<<<<
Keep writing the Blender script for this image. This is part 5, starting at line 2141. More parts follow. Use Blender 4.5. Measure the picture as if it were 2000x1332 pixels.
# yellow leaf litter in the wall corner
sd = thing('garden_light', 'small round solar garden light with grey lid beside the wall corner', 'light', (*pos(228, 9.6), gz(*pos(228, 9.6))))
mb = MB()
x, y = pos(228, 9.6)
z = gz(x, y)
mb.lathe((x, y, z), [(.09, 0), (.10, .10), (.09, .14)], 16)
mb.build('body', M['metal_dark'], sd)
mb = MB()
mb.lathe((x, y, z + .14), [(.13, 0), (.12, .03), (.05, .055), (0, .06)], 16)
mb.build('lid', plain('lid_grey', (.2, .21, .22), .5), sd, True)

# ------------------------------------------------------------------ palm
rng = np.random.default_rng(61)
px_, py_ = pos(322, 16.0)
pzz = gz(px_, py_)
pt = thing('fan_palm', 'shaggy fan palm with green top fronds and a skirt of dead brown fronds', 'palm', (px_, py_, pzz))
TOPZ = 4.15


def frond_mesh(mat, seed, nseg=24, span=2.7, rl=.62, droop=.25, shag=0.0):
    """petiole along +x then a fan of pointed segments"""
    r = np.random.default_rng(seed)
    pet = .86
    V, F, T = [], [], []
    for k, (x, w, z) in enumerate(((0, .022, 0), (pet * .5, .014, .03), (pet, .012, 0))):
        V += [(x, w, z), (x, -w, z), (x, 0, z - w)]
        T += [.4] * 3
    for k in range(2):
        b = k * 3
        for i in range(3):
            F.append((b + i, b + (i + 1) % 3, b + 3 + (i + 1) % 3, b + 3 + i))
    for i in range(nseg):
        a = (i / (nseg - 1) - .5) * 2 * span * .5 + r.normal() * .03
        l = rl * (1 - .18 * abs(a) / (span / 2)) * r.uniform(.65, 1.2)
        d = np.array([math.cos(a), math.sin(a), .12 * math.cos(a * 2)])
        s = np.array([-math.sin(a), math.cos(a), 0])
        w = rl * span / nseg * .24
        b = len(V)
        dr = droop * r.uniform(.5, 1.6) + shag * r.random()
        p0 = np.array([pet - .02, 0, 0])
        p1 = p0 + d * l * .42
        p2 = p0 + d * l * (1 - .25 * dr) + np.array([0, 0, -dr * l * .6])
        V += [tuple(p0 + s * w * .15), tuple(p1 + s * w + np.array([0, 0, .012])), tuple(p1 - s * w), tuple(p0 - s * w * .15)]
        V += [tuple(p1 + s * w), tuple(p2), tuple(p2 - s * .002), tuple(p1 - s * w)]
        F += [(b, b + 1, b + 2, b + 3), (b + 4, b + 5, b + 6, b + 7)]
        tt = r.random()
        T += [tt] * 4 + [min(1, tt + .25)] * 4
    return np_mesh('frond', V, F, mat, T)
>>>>
Each line from the start of the listing above through the line containing "mb.build('lid', plain('lid_grey', (.2, .21, .22), .5), sd, True)" should be copied exactly, please, with no other lines added.

Full answer
Keep writing the Blender script for this image. This is part 5, starting at line 2141. More parts follow. Use Blender 4.5. Measure the picture as if it were 2000x1332 pixels.
# yellow leaf litter in the wall corner
sd = thing('garden_light', 'small round solar garden light with grey lid beside the wall corner', 'light', (*pos(228, 9.6), gz(*pos(228, 9.6))))
mb = MB()
x, y = pos(228, 9.6)
z = gz(x, y)
mb.lathe((x, y, z), [(.09, 0), (.10, .10), (.09, .14)], 16)
mb.build('body', M['metal_dark'], sd)
mb = MB()
mb.lathe((x, y, z + .14), [(.13, 0), (.12, .03), (.05, .055), (0, .06)], 16)
mb.build('lid', plain('lid_grey', (.2, .21, .22), .5), sd, True)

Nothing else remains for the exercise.